Born in Paris in 1834, Edgar Degas (a contraction of his real name, de Gas) belonged to a wealthy middle-class family of Neapolitan origin. He began formal studies in painting only in 1855, after studying law but, drawn by the painters of the Renaissance, left for Italy in 1856 where he traveled until 1860—initially staying with family in Naples and later moving on to Rome and Florence where he met Gustave Moreau. His early works, especially his portraits of family members, are neoclassical in style. But Degas' interest in intimate and risqué subjects such as cabaret, theatre and brothel scenes, his photography-inspired compositions (high- and low-angle), and long conversations with his friend Manet took him away from this style.
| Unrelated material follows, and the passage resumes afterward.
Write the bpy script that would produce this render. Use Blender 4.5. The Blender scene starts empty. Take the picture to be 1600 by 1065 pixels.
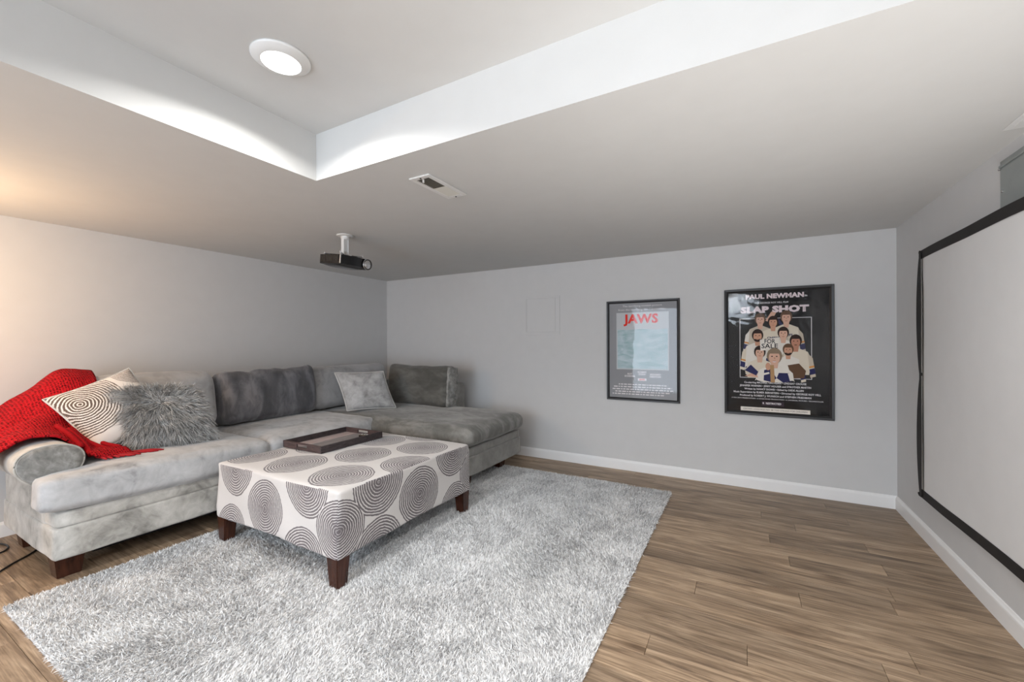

From 1874 onwards, he kept company with the Impressionists without necessarily subscribing to their theories on light (he preferred artificial light) or working in the open air (his landscapes were painted only from memory). He is therefore an unclassifiable artist, who stopped painting in the early 1890s when he became virtually blind, but who continued to produce sculpture until his death in 1917.